— BEGIN Material provided —
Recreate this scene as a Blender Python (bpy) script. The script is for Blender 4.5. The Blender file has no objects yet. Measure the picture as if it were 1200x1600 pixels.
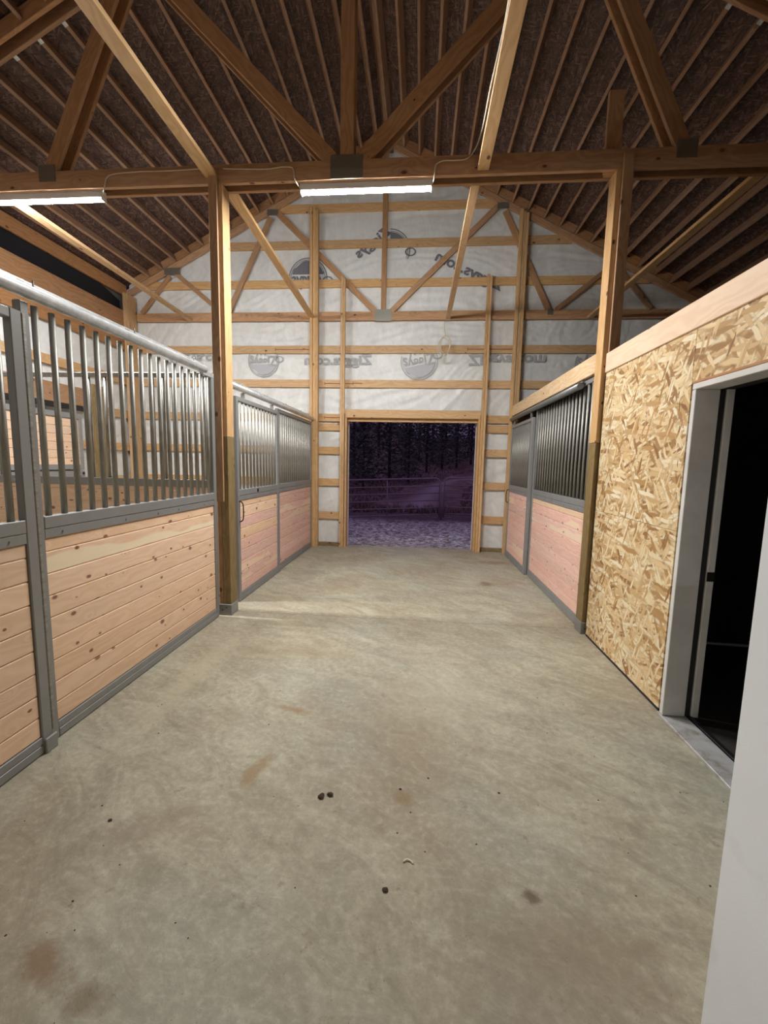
import bpy, bmesh, math, random
from mathutils import Vector, Matrix, noise
random.seed(7)
R = random.Random(11)
sc = bpy.context.scene
COL = sc.collection

# ---------------------------------------------------------------- camera
H = 1.62
FPX, YAW, PIT, ROL = 652.278, .084, .1158, .0212
fw = Vector((-math.sin(YAW)*math.cos(PIT), math.cos(YAW)*math.cos(PIT), -math.sin(PIT)))
rt = Vector((math.cos(YAW), math.sin(YAW), 0)); up = rt.cross(fw)
c_, s_ = math.cos(ROL), math.sin(ROL)
rt, up = c_*rt + s_*up, -s_*rt + c_*up
cd = bpy.data.cameras.new('camera'); cam = bpy.data.objects.new('camera', cd); COL.objects.link(cam)
cd.sensor_fit = 'HORIZONTAL'; cd.sensor_width = 36; cd.lens = FPX*36/1200
cd.clip_start = .05; cd.clip_end = 400
cam.matrix_world = Matrix(((rt.x, up.x, -fw.x, 0), (rt.y, up.y, -fw.y, 0), (rt.z, up.z, -fw.z, H), (0, 0, 0, 1)))
sc.camera = cam
# ---------------------------------------------------------------- world, exposure
LAMP = 540.0          # strength of the visible shop lights' diffusers
LAMP_BACK = 85.0     # the pair on the next truss, behind the camera
w = bpy.data.worlds.new('dusk'); sc.world = w; w.use_nodes = True
bg = w.node_tree.nodes['Background']
bg.inputs[0].default_value = (.45, .31, .62, 1); bg.inputs[1].default_value = .26
sc.view_settings.view_transform = 'Standard'; sc.view_settings.look = 'None'
sc.view_settings.gamma = 1; sc.view_settings.use_curve_mapping = False
sc.view_settings.exposure = 0.55
sc.cycles.use_denoising = True
sc.cycles.max_bounces = 7; sc.cycles.diffuse_bounces = 5; sc.cycles.glossy_bounces = 3
sc.cycles.sample_clamp_indirect = 4

# ---------------------------------------------------------------- material helpers
class NT:
    def __init__(s, name):
        s.m = bpy.data.materials.new(name); s.m.use_nodes = True
        s.t = s.m.node_tree; s.b = s.t.nodes['Principled BSDF']
    def n(s, typ, ins=None, **kw):
        nd = s.t.nodes.new(typ)
        for k, v in kw.items(): setattr(nd, k, v)
        for k, v in (ins or {}).items():
            if hasattr(v, 'is_linked') or hasattr(v, 'links'): s.t.links.new(v, nd.inputs[k])
            else: nd.inputs[k].default_value = v
        return nd
    def math(s, op, a, b=0.0, c=0.0, clamp=False):
        nd = s.n('ShaderNodeMath', {0: a, 1: b, 2: c}, operation=op); nd.use_clamp = clamp
        return nd.outputs[0]
    def vm(s, op, a, b):
        return s.n('ShaderNodeVectorMath', {0: a, 1: b}, operation=op).outputs[0]
    def obj(s): return s.n('ShaderNodeTexCoord').outputs['Object']
    def rnd(s): return s.n('ShaderNodeObjectInfo').outputs['Random']
    def sep(s, v):
        return s.n('ShaderNodeSeparateXYZ', {0: v}).outputs
    def comb(s, x, y, z): return s.n('ShaderNodeCombineXYZ', {0: x, 1: y, 2: z}).outputs[0]
    def noise(s, v, scale, detail=3, rough=.5, dist=0):
        return s.n('ShaderNodeTexNoise', {'Vector': v, 'Scale': scale, 'Detail': detail, 'Roughness': rough, 'Distortion': dist}).outputs['Fac']
    def ramp(s, f, pts, interp='LINEAR'):
        nd = s.n('ShaderNodeValToRGB', {0: f}); cr = nd.color_ramp; cr.interpolation = interp
        while len(cr.elements) < len(pts): cr.elements.new(.5)
        for e, (p, c) in zip(cr.elements, pts):
            e.position = p; e.color = (*c, 1) if len(c) == 3 else c
        return nd.outputs[0]
    def step(s, f, a, b): return s.n('ShaderNodeMapRange', {0: f, 1: a, 2: b, 3: 0.0, 4: 1.0}).outputs[0]
    def mix(s, f, a, b, mode='MIX'):
        nd = s.n('ShaderNodeMix', data_type='RGBA', blend_type=mode)
        for i, v in ((0, f), (6, a), (7, b)):
            if hasattr(v, 'links'): s.t.links.new(v, nd.inputs[i])
            else: nd.inputs[i].default_value = v if i == 0 else ((*v, 1) if len(v) == 3 else v)
        return nd.outputs[2]
    def out(s, col=None, rough=None, metal=None, bump=None, bd=.004, bs=.5, spec=None):
        def setv(k, v):
            if hasattr(v, 'links'): s.t.links.new(v, s.b.inputs[k])
            else: s.b.inputs[k].default_value = (*v, 1) if isinstance(v, tuple) and len(v) == 3 else v
        if col is not None: setv('Base Color', col)
        if rough is not None: setv('Roughness', rough)
        if metal is not None: setv('Metallic', metal)
        if spec is not None: setv('Specular IOR Level', spec)
        if bump is not None:
            bn = s.n('ShaderNodeBump', {'Height': bump, 'Distance': bd, 'Strength': bs})
            s.t.links.new(bn.outputs[0], s.b.inputs['Normal'])
        return s.m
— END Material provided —
**Objective**
Each line above is to be copied verbatim. Drop any image from the copy.

**Response to this task**
Recreate this scene as a Blender Python (bpy) script. The script is for Blender 4.5. The Blender file has no objects yet. Measure the picture as if it were 1200x1600 pixels.
import bpy, bmesh, math, random
from mathutils import Vector, Matrix, noise
random.seed(7)
R = random.Random(11)
sc = bpy.context.scene
COL = sc.collection

# ---------------------------------------------------------------- camera
H = 1.62
FPX, YAW, PIT, ROL = 652.278, .084, .1158, .0212
fw = Vector((-math.sin(YAW)*math.cos(PIT), math.cos(YAW)*math.cos(PIT), -math.sin(PIT)))
rt = Vector((math.cos(YAW), math.sin(YAW), 0)); up = rt.cross(fw)
c_, s_ = math.cos(ROL), math.sin(ROL)
rt, up = c_*rt + s_*up, -s_*rt + c_*up
cd = bpy.data.cameras.new('camera'); cam = bpy.data.objects.new('camera', cd); COL.objects.link(cam)
cd.sensor_fit = 'HORIZONTAL'; cd.sensor_width = 36; cd.lens = FPX*36/1200
cd.clip_start = .05; cd.clip_end = 400
cam.matrix_world = Matrix(((rt.x, up.x, -fw.x, 0), (rt.y, up.y, -fw.y, 0), (rt.z, up.z, -fw.z, H), (0, 0, 0, 1)))
sc.camera = cam
# ---------------------------------------------------------------- world, exposure
LAMP = 540.0          # strength of the visible shop lights' diffusers
LAMP_BACK = 85.0     # the pair on the next truss, behind the camera
w = bpy.data.worlds.new('dusk'); sc.world = w; w.use_nodes = True
bg = w.node_tree.nodes['Background']
bg.inputs[0].default_value = (.45, .31, .62, 1); bg.inputs[1].default_value = .26
sc.view_settings.view_transform = 'Standard'; sc.view_settings.look = 'None'
sc.view_settings.gamma = 1; sc.view_settings.use_curve_mapping = False
sc.view_settings.exposure = 0.55
sc.cycles.use_denoising = True
sc.cycles.max_bounces = 7; sc.cycles.diffuse_bounces = 5; sc.cycles.glossy_bounces = 3
sc.cycles.sample_clamp_indirect = 4

# ---------------------------------------------------------------- material helpers
class NT:
    def __init__(s, name):
        s.m = bpy.data.materials.new(name); s.m.use_nodes = True
        s.t = s.m.node_tree; s.b = s.t.nodes['Principled BSDF']
    def n(s, typ, ins=None, **kw):
        nd = s.t.nodes.new(typ)
        for k, v in kw.items(): setattr(nd, k, v)
        for k, v in (ins or {}).items():
            if hasattr(v, 'is_linked') or hasattr(v, 'links'): s.t.links.new(v, nd.inputs[k])
            else: nd.inputs[k].default_value = v
        return nd
    def math(s, op, a, b=0.0, c=0.0, clamp=False):
        nd = s.n('ShaderNodeMath', {0: a, 1: b, 2: c}, operation=op); nd.use_clamp = clamp
        return nd.outputs[0]
    def vm(s, op, a, b):
        return s.n('ShaderNodeVectorMath', {0: a, 1: b}, operation=op).outputs[0]
    def obj(s): return s.n('ShaderNodeTexCoord').outputs['Object']
    def rnd(s): return s.n('ShaderNodeObjectInfo').outputs['Random']
    def sep(s, v):
        return s.n('ShaderNodeSeparateXYZ', {0: v}).outputs
    def comb(s, x, y, z): return s.n('ShaderNodeCombineXYZ', {0: x, 1: y, 2: z}).outputs[0]
    def noise(s, v, scale, detail=3, rough=.5, dist=0):
        return s.n('ShaderNodeTexNoise', {'Vector': v, 'Scale': scale, 'Detail': detail, 'Roughness': rough, 'Distortion': dist}).outputs['Fac']
    def ramp(s, f, pts, interp='LINEAR'):
        nd = s.n('ShaderNodeValToRGB', {0: f}); cr = nd.color_ramp; cr.interpolation = interp
        while len(cr.elements) < len(pts): cr.elements.new(.5)
        for e, (p, c) in zip(cr.elements, pts):
            e.position = p; e.color = (*c, 1) if len(c) == 3 else c
        return nd.outputs[0]
    def step(s, f, a, b): return s.n('ShaderNodeMapRange', {0: f, 1: a, 2: b, 3: 0.0, 4: 1.0}).outputs[0]
    def mix(s, f, a, b, mode='MIX'):
        nd = s.n('ShaderNodeMix', data_type='RGBA', blend_type=mode)
        for i, v in ((0, f), (6, a), (7, b)):
            if hasattr(v, 'links'): s.t.links.new(v, nd.inputs[i])
            else: nd.inputs[i].default_value = v if i == 0 else ((*v, 1) if len(v) == 3 else v)
        return nd.outputs[2]
    def out(s, col=None, rough=None, metal=None, bump=None, bd=.004, bs=.5, spec=None):
        def setv(k, v):
            if hasattr(v, 'links'): s.t.links.new(v, s.b.inputs[k])
            else: s.b.inputs[k].default_value = (*v, 1) if isinstance(v, tuple) and len(v) == 3 else v
        if col is not None: setv('Base Color', col)
        if rough is not None: setv('Roughness', rough)
        if metal is not None: setv('Metallic', metal)
        if spec is not None: setv('Specular IOR Level', spec)
        if bump is not None:
            bn = s.n('ShaderNodeBump', {'Height': bump, 'Distance': bd, 'Strength': bs})
            s.t.links.new(bn.outputs[0], s.b.inputs['Normal'])
        return s.m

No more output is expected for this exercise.